- INPUT FOR THIS TASK:
—————

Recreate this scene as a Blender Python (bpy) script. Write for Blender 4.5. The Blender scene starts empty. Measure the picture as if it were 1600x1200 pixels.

—————

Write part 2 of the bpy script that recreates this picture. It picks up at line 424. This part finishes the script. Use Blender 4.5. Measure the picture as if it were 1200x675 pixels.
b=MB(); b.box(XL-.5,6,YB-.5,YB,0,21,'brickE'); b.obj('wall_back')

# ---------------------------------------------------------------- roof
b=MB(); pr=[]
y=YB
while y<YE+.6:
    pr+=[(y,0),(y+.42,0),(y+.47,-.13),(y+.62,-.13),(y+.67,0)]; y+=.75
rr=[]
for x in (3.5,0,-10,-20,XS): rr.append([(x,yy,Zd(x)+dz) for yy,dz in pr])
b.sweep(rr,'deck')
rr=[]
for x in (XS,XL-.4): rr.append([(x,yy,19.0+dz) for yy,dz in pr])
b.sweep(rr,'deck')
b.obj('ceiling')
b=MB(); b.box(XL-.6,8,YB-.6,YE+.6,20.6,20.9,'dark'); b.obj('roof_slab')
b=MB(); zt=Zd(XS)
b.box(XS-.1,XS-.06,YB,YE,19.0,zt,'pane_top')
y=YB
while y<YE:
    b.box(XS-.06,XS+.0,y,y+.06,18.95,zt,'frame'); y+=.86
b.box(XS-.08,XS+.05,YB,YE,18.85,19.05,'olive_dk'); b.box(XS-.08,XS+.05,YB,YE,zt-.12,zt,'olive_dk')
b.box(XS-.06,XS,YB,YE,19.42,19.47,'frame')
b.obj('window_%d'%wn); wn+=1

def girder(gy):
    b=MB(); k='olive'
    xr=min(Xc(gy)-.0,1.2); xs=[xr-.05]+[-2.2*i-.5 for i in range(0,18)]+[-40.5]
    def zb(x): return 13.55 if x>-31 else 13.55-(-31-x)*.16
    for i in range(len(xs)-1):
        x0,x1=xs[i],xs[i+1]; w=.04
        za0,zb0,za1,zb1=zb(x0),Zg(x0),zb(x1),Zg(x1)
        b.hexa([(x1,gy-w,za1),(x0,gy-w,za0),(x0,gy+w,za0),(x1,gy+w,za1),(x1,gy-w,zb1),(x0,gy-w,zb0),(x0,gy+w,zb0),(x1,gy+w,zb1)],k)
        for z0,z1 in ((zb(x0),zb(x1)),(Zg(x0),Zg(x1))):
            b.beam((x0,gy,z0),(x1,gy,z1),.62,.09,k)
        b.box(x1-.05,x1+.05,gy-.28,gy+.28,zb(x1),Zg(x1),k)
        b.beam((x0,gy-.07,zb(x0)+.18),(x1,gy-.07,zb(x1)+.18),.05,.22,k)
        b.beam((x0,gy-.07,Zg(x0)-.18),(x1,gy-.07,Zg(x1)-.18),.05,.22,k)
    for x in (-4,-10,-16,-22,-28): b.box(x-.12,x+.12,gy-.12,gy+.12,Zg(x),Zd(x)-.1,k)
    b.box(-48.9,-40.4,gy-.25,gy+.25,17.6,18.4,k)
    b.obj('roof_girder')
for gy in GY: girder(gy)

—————

- TO DO:
Exactly the lines from the line containing "Write part 2" to the line containing "for gy in GY: girder(gy)", both included, are to be set down; no other line belongs in the answer.

- RESPONSE TO THE TASK:
Write part 2 of the bpy script that recreates this picture. It picks up at line 424. This part finishes the script. Use Blender 4.5. Measure the picture as if it were 1200x675 pixels.
b=MB(); b.box(XL-.5,6,YB-.5,YB,0,21,'brickE'); b.obj('wall_back')

# ---------------------------------------------------------------- roof
b=MB(); pr=[]
y=YB
while y<YE+.6:
    pr+=[(y,0),(y+.42,0),(y+.47,-.13),(y+.62,-.13),(y+.67,0)]; y+=.75
rr=[]
for x in (3.5,0,-10,-20,XS): rr.append([(x,yy,Zd(x)+dz) for yy,dz in pr])
b.sweep(rr,'deck')
rr=[]
for x in (XS,XL-.4): rr.append([(x,yy,19.0+dz) for yy,dz in pr])
b.sweep(rr,'deck')
b.obj('ceiling')
b=MB(); b.box(XL-.6,8,YB-.6,YE+.6,20.6,20.9,'dark'); b.obj('roof_slab')
b=MB(); zt=Zd(XS)
b.box(XS-.1,XS-.06,YB,YE,19.0,zt,'pane_top')
y=YB
while y<YE:
    b.box(XS-.06,XS+.0,y,y+.06,18.95,zt,'frame'); y+=.86
b.box(XS-.08,XS+.05,YB,YE,18.85,19.05,'olive_dk'); b.box(XS-.08,XS+.05,YB,YE,zt-.12,zt,'olive_dk')
b.box(XS-.06,XS,YB,YE,19.42,19.47,'frame')
b.obj('window_%d'%wn); wn+=1

def girder(gy):
    b=MB(); k='olive'
    xr=min(Xc(gy)-.0,1.2); xs=[xr-.05]+[-2.2*i-.5 for i in range(0,18)]+[-40.5]
    def zb(x): return 13.55 if x>-31 else 13.55-(-31-x)*.16
    for i in range(len(xs)-1):
        x0,x1=xs[i],xs[i+1]; w=.04
        za0,zb0,za1,zb1=zb(x0),Zg(x0),zb(x1),Zg(x1)
        b.hexa([(x1,gy-w,za1),(x0,gy-w,za0),(x0,gy+w,za0),(x1,gy+w,za1),(x1,gy-w,zb1),(x0,gy-w,zb0),(x0,gy+w,zb0),(x1,gy+w,zb1)],k)
        for z0,z1 in ((zb(x0),zb(x1)),(Zg(x0),Zg(x1))):
            b.beam((x0,gy,z0),(x1,gy,z1),.62,.09,k)
        b.box(x1-.05,x1+.05,gy-.28,gy+.28,zb(x1),Zg(x1),k)
        b.beam((x0,gy-.07,zb(x0)+.18),(x1,gy-.07,zb(x1)+.18),.05,.22,k)
        b.beam((x0,gy-.07,Zg(x0)-.18),(x1,gy-.07,Zg(x1)-.18),.05,.22,k)
    for x in (-4,-10,-16,-22,-28): b.box(x-.12,x+.12,gy-.12,gy+.12,Zg(x),Zd(x)-.1,k)
    b.box(-48.9,-40.4,gy-.25,gy+.25,17.6,18.4,k)
    b.obj('roof_girder')
for gy in GY: girder(gy)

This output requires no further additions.